Better Search, Best Parking


Kim Fennell, president and CEO of deCarta, is leading a company that's hard-charging for a place at the front of the connected-car pack.

deCarta has patented software that will search the road you're traveling, and show results within 20 minutes of where you are, and no more than a few minutes off the road you're traveling. No more old-nav results such as a gas stations that are technically close, but really two miles back the way you came.




"The technology exists today to create driver-centric solutions,"

"The technology exists today to create driver-centric solutions," Fennell says.

Not that one company has to come up with all of it on their own. deCarta has brought on new partners to add more features to the platform it hopes will become a mainstay of in-car interfaces.

Ben Sann, founder of Best Parking — a company that's logged more than 1 million downloads of its parking-space location app — has signed on to put their tools right into the system that Fennell wants in everybody's car.

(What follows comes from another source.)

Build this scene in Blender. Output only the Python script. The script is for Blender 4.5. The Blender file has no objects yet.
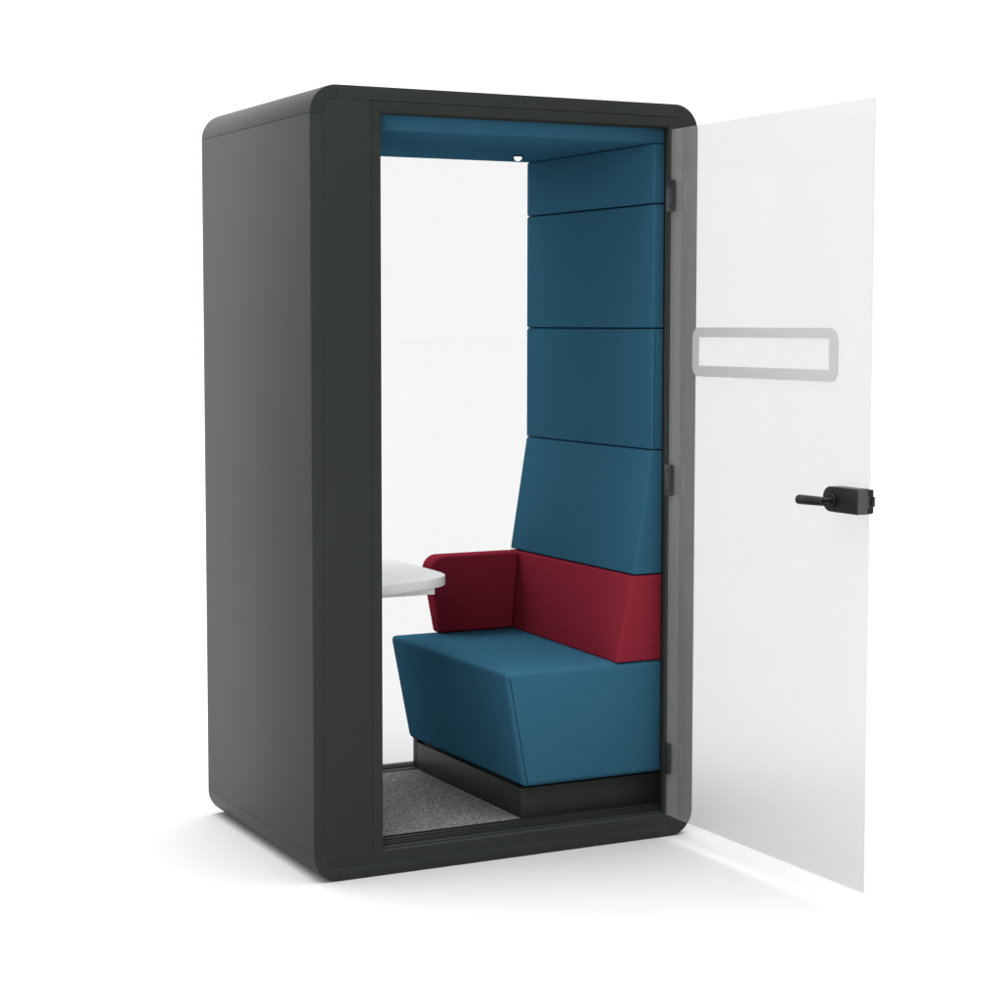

"You do not want to be driving and searching for parking via a separate app, it's a distraction," Sann says, referring to drivers pulling out a mobile device to use Best Parking on the road. "If it's all integrated into your dashboard, your vehicle knows exactly where you're headed, it knows when you're going to get there. The only thing it will need to ask you, as a consumer, as a motorist, is how many hours do you want to park."

Are We There Yet?


If the next generation of onboard driving experiences, like the ones that Livio, deCarta and Best Parking — among others — are working on, sound like your kind of trip ... well, you'll likely have to wait a little longer.

Even if you set aside other potential challenges that come with the connected car — data security, safe driver behavior and software reliability — we come back to industry standards.

"You have all these different standards," Sann says. "It's challenging. Very challenging. We don't want to be programming and coding for all the different automotive environments."

But there's progress underway. Whether it's through Livio, or the expectation that Apple will unveil its iOS for Cars in 2014, the impetus for connected cars as the next norm is there. Now, what do developers want? Their own version of that link-anything USB.